Theatre

Gaslight

Perth Theatre

Neil Cooper

Four stars

NOT everyone is left in the dark in Kai Fischer’s reality-confounding revival of Patrick Hamilton’s 1938 potboiler, given fresh life when it first gave rise to the term ‘gaslighting’, a form of of psychological manipulation used to convince victims that they’re mad. When Meg Fraser’s tweed-clad Inspector Rough swoops into Bella Manningham’s increasingly dimly-lit living room, it is with the tireless gusto of an avenging angel seeking to protect womankind from men like Bella’s husband Jack.

On the face of things, Jack, as played with quiet malevolence by Robin Laing, is a standard issue post-Victorian husband and master of his house, with all the everyday misogyny this implies. Full-on flirtation with Ruby Richardson’s sassed-up maid Nancy is just the half of it, and it is clear from the state of Esme Bayley’s woman on the verge Bella that things have gone a little bit further than what passes as normal behaviour.

Things are disappearing from under Bella’s nose, who, in Bayley’s trembling portrayal, looks like she might shatter into a million pieces any second. Cue Fraser’s gloriously meta Inspector Rough, who stomps about, offering glimpses of a thoroughly modern way of doing things, even as it is suggested Rough might be a product of Bella’s fevered imagination.

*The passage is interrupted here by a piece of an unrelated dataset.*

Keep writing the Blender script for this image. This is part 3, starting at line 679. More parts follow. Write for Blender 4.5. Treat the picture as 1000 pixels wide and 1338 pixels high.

Set on Fischer’s doll’s house of a set in the gloom of Christoph Wagner’s lighting, such reimaginings are a game enough way of loosening up a play very much of its time. Fischer’s mix of melodrama, noir and something far stranger comes through the thumps and bumps of Matt Padden’s sound design by way of MJ McCarthy’s dream-like chanson. Any fresh light this sheds can’t help but be dimmed by Hamilton’s off-kilter script, so the delirium it induces may be a portent of abusive relationships to come, but without any guarantee of the equivalent of an Inspector Rough to sort things out for the better.